ASCO Exhibit In LA Highlights 1970s Chicano Performance Art
“ASCO: Elite of the Obscure” is a new exhibit slated to start on September 4 at the Los Angeles County Museum of Art, representing a watershed moment in the history of plastic arts for Latinos, and for Latino Angelinos in particular, as all four members of the collective, Willie Herrón, Harry Gamboa, Patssi Valdez, and Gronk, grew up on the streets of East Los Angeles.
The currency of the exhibit is decidedly photography; four large salons contain large prints of the performances the group used to mount on the streets of East Los Angeles like “Stations of the Cross,” “Walking Mural,” and “First Supper (After a Major Riot).” So, don’t come to this exhibit because you like the work of Diego Rivera, or because you find murals titillating. Come because you believe in the intersection between activism, democracy, and public art.

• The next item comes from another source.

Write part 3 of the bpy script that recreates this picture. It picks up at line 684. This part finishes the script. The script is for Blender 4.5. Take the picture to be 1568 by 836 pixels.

In a 2007 interview conducted by L.A. Weekly, Gamboa says he was instrumental at Garfield High in the East L.A. high school walkouts of 1968, and participated in the Chicano Moratorium against the Vietnam War in 1970. In fact,the collective and the group’s name — asco, as in disgust or revulsion — is a response to the disgust and nausea that Gamboa felt in 1972 when he visited LACMA and realized there was no paintings by Chicanos in the museum. In many ways, the “art” in “Elite of the Obscure” becomes the process through which the viewer recreates the performances ASCO staged in 1972 to bring to light many of the inequalities suffered by Latinos, despite major contributions to the infrastructure, history, and economic well-being of the U.S.
Supposedly, on that day in 1972, Gamboa hunted down the curator and asked them about the lack of Chicano art on the walls, to which the curator replied, “Chicanos don’t make art, they join gangs.”
Asco is also what many people felt after seeing the performances of the collective. In a way, the exhibit is also a watershed moment for the museum; LACMA is the same museum Ed Ruscha depicted smoldering from the back in his painting “Los Angeles County Museum on Fire.” Certainly, the argument could be made that LACMA’s collection has decidedly become less Anglocentric since Ruscha’s painting, and decidedly more inclusive. 2010’s popular show, “Phantom Sightings,” also curated by Rita Gonzalez, surely proved what can happen when the museum bets on ethnic. Furthermore, LACMA sees the group worthy of a retrospective is indicative of a growing trend among museums to accession rare, esoteric materials outside the established canon which includes graffiti and aerosol paintings by reputable graffiti “writers.” The popularity of documentaries like, Exit Through the Gift Shop is also testament to this aesthetic.
“Elite of the Obscure” adroitly displays the documents of ASCO’s publications, performances, and “no movies.” The original collective’s output was not what you might call prodigious, but they were all driven by an ethos of revulsion at the stereotypes and the idiosyncracies of Latino culture; the only evidence, for example, of their performance for “Stations of the Cross” is a series of photographs snapped by Seymour Rosen. “Elite of the Obscure” includes several issues of Regeneración, the magazine the collective produced. Several issues of the magazine are laid out on display boards, like specimens; mock-ups, galleys, and flyers are displayed as well. Regeneración served as a mast for the collective’s endeavors at the onset of their trajectory, and special care is taken to display these objects. Do not come to this show expecting to see paintings and sculptures of Chicano art; instead, you get the photographs of the performances that the collective expressed, nothing more and nothing less.
The exhibit is curated by Rita Gonzalez, LACMA’s curator of contemporary art, and C. Ondine Chavoya, associate professor of art and Latino/a studies at Williams College; and, the exhibit travels to William College after it’s run at LACMA. Elite of the Obscure is proof that even the most Anglocentric institutes can get it right, and display the wide range of artistic accomplishments and registers that may come from any ethnicity. Come to this show because you find esoteric work sometimes more satisfying than paintings fetching millions; come to this show to see a piece of Los Angeles that doesn’t exist anymore, and a piece of Los Angeles in a future where Latinos are the majority minority and in control of the message that gets out.